Be Ye Holy, Neighbor
When we think of a holy person, we tend to think of people such as the apostles and prophets—Mother Teresa or Dr. Martin Luther King Jr.—but the Bible tells us that you and I are not only to be holy, but we are holy. It is God who has made us holy by the work of the Spirit through Christ. Now, the holiness that has been credited to us is also the holiness that is to be made visible to the world around us through our words and actions. Being a good neighbor is one of the biggest and brightest demonstrations of holiness.
The command to love our neighbor is not something that Jesus offered as a new tradition. This commandment is found in Leviticus 19:18. A broader explanation is found in Leviticus 17–27, a passage that scholars call the “Holiness Code.” These verses explain how the people of God ought to conduct their lives in such a way that they align with the holiness of God. Leviticus 19:2 provides the reason: “You shall be holy, for I the LORD your God am holy.” In this portion of the scripture, God constantly reminds the Israelites that the reason they are to be holy is because of who God is: “I am the Lord.” In light of Jesus’s sacrifice on the Cross, understanding the connection between who God is and “love your neighbor” becomes a powerful expression of “holiness.” Ephesians 4:14 and the need to imitate Christ finds a new significance considering this background.
Someone may be challenged to equate loving our neighbor to living in God’s holiness. We know from the scripture that, apart from God, we are not holy nor can we make ourselves holy by acts of righteousness. The Bible tells us that no one is holy (1 Samuel 2:2); “there is no one who does good, no, not one” (Psalm 14:3); “there is no one on earth so righteous” (Ecclesiastes 7:20); nor is there anyone who does not sin (1 Kings 8:46, James 3:2, 1 John 1:8). We know that only God can make us holy, which allows God to dwell with us. “And in him you too are being built together to become a dwelling in which God lives by his Spirit” (Ephesians 2:22).
When Leviticus 19:18 tells us, “Love your neighbor . . . I am the Lord,” we see how loving our neighbor is an extension of God’s holiness into the world through us. In other words, if we have a saving faith that authentically transforms us, our desire to love our neighbor will be as natural as breathing. Notice I did not suggest it will also be easy. If you are a non-smoker dining on a restaurant patio where several people around you are smoking, you will find it difficult to breathe normally, but the natural desire to breathe is still there. As Christians, it will not always be a simple and comfortable effort to love our neighbor, but the spirit of God will produce within us, like breathing, a desire to find ways to do it.

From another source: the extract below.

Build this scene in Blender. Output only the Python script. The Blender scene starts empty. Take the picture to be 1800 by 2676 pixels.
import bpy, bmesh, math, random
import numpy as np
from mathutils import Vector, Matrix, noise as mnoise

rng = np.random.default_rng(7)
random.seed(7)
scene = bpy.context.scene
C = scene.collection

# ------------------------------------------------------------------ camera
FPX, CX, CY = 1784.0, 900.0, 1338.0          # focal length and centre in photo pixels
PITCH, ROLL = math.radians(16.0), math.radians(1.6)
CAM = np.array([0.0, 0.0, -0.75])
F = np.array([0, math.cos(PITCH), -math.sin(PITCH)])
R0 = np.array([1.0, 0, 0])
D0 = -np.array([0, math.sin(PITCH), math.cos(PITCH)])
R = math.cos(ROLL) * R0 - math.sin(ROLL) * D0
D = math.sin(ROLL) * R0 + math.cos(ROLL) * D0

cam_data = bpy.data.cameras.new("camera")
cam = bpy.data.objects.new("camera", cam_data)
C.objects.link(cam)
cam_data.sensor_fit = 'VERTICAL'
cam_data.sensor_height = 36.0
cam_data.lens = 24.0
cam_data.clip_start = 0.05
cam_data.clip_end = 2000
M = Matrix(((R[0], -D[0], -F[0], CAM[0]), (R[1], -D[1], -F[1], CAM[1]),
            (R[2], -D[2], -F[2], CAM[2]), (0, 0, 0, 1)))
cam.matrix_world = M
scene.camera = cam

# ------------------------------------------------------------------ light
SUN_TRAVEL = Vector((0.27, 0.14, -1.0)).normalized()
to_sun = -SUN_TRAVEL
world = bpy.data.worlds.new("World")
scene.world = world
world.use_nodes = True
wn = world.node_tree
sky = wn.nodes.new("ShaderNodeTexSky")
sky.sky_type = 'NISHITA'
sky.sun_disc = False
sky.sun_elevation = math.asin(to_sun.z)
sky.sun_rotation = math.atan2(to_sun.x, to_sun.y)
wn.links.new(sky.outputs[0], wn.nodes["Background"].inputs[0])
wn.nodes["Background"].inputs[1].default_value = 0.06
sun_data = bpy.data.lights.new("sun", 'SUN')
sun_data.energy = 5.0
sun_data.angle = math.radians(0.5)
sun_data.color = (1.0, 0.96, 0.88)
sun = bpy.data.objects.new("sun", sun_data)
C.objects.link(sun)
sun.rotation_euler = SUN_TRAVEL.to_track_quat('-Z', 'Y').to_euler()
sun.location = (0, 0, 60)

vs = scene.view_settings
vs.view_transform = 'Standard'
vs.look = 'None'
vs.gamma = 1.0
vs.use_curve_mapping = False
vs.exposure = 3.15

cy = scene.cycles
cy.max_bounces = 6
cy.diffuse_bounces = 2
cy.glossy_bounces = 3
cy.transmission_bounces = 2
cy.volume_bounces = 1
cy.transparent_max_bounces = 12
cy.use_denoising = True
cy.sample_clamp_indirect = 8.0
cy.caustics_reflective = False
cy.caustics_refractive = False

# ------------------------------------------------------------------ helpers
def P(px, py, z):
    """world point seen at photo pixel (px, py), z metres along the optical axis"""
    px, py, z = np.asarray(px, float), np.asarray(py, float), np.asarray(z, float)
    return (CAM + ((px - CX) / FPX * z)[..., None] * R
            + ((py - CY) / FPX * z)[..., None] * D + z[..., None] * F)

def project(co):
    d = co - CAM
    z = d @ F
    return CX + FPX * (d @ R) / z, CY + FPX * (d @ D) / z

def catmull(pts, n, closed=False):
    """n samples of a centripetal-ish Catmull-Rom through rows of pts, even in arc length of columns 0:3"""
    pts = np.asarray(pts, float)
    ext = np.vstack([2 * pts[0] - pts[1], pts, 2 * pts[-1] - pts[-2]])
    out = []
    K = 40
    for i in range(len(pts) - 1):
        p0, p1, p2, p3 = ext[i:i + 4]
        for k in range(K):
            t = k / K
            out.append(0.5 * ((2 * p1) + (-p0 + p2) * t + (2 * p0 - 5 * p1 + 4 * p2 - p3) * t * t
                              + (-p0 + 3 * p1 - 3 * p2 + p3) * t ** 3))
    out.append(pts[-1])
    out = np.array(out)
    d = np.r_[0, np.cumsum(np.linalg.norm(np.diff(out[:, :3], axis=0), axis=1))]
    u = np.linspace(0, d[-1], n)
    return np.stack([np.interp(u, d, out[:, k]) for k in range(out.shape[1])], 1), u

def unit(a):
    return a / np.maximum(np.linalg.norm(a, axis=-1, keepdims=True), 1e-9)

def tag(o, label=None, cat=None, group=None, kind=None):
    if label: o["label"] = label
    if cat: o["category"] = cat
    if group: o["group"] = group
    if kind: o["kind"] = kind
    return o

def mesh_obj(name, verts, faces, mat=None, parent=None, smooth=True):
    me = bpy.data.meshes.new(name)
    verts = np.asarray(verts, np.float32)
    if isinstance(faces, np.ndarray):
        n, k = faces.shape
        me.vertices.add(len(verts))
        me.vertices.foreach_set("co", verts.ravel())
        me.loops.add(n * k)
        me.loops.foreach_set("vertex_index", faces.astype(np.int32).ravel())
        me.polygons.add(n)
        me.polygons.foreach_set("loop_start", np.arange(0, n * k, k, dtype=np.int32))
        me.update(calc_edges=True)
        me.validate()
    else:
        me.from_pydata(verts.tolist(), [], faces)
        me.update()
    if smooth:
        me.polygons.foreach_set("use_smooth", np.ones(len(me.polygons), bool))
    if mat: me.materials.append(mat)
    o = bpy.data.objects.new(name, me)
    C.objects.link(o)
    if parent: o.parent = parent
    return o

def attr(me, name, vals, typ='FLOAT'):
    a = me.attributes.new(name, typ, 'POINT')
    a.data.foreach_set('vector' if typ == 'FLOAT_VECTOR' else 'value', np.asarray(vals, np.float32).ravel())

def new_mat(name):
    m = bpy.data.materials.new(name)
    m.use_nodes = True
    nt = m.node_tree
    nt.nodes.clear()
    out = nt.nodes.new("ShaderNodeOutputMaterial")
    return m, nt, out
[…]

Consider the myriad of conflicts, dissensions, bickering, and splits that happen daily within the Church across denominations. The frequently prevailing attitudes and actions of the Western church are more in line with cultural individualism, personal faith, and narcissistic Christianity, which make “me” the center of the faith rather than the person of Jesus Christ and God’s commandments. As we make a close examination of the Ten Commandments, we find the commandments to love God and to love our neighbor are the fulfillment of the Law. The first three Commandments are about God. The rest is about the neighbor. They instruct us to do or not do things to other people. Even the Commandment to keep the Sabbath provides rest not only for the individual, but for the entire family, including servants and animals. In light of the slavery and oppression the Israelites themselves experienced in Egypt, Sabbath is a way of lessening the burden and bringing the rest of justice into the lives of the servants (Deuteronomy 5:12–15).
It seems like we cannot call ourselves faithful to Jesus and to the Bible unless we love our neighbor.